TIAM HOUSE Chennai is the corporate headquartersof the Murugappa Group, once known as the TI Group. Built forty years ago it commands an imposing view of the harbor and the sea front. The building has extensive windows, but these are shaded copiously, externally, by “sun shade” devices which not only make the windows “energy efficient” but also provide for adequate glass cleaning facility. The building is oriented with the long walls facing East/West which is a site constraint. A typical floor measures 140 ft × 60 ft. The building is 8 floors high and has a basement. The total floor area is 70,000 ft2.

The building when originally completed was cooled by a Worthington centifugal chiller of 300 ton capacity, working on R-11 in conjunction with 9 air handling units – one per floor. Each floor was virtually treated as a single zone. Condenser heat rejection was into a special masonry shell cooling tower with wood fill from Marley USA and wood bladed fans from the same source. Thirty years after its installation, the centrifugal water chiller was replaced. The replacement was desired as it was difficult to obtain spares since Worthington, an American company had closed down. The Montreal Protocol with its soon-to-be-imposed restriction on the use of R-11 refrigerant was also an issue.

The centrifugal chiller was replaced with three R-22 reciprocating chillers, 100 tons each, consisting of a Kirloskar recip compressor, a water cooled shell and tube condenser and a DX shell and tube chiller. The original plant room which housed the Worthington machine was barely able to accommodate the large slow speed reciprocating chillers, making maintenance difficult. Plant room ventilation became inadequate and increasing air supply was a problem due to the nature of the building construction.

Another 10 years later the Kirloskar compressors were experiencing large down times, and in peak summer even with all the 3 machines running, there were times of inadequate cooling. The management instituted detailed investigations, which indicated a 360 ton peak load requirement. This meant that there was an increased cooling requirement perhaps due to larger internal loads and increased provision for fresh air (20 CFM per person) to meet better IAQ standards. A detailed study also brought out alternate equipment capabilities as shown below.

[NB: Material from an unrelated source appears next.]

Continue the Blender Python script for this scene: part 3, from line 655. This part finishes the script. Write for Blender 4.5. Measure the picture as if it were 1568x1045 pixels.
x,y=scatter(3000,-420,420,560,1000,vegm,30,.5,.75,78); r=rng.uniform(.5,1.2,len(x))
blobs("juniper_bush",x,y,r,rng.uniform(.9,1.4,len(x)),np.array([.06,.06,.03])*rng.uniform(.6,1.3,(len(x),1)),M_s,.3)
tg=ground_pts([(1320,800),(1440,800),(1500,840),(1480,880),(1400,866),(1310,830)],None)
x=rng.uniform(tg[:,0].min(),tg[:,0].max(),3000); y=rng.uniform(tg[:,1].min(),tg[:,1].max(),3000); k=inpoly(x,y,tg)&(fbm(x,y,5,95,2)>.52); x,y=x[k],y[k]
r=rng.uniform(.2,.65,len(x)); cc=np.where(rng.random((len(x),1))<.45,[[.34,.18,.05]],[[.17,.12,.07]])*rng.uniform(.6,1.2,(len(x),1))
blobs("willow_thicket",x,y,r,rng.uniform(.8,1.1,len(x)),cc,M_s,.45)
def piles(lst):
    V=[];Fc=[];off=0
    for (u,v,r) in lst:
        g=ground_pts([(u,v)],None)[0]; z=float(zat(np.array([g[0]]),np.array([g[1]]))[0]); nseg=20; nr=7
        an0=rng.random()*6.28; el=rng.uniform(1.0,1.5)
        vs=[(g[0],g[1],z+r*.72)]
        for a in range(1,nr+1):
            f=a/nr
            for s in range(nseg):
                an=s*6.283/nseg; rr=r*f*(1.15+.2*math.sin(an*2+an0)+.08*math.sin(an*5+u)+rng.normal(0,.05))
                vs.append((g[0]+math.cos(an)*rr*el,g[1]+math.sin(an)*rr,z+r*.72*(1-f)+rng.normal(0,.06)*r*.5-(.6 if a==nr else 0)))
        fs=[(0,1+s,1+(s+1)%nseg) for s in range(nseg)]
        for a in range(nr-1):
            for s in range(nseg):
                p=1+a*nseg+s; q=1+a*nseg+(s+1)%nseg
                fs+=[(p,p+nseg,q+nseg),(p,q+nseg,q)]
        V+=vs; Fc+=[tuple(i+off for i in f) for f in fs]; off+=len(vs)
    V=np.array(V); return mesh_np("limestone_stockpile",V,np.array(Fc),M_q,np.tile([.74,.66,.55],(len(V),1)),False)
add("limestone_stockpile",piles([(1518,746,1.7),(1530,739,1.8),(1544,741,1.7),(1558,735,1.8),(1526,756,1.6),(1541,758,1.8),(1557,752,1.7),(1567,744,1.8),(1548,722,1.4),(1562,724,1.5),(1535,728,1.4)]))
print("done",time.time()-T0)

Use of screw compressors would result in an annual power saving of close to Rs. seven lakhs per year for the 360 ton plant . Even though such chillers would cost roughly Rs. twenty lakhs more than recips, the annual saving in power would mean a simple pay-back period of only three years. In light of this a decision in favour of screw chillers was finalised and offers invited from different manufacturers. The order was placed for 2 × 186 ton units each with twin circuit screw compressors at a price close to the budget level in June 2000 with a commitment to have all equipment at site by early December 2000.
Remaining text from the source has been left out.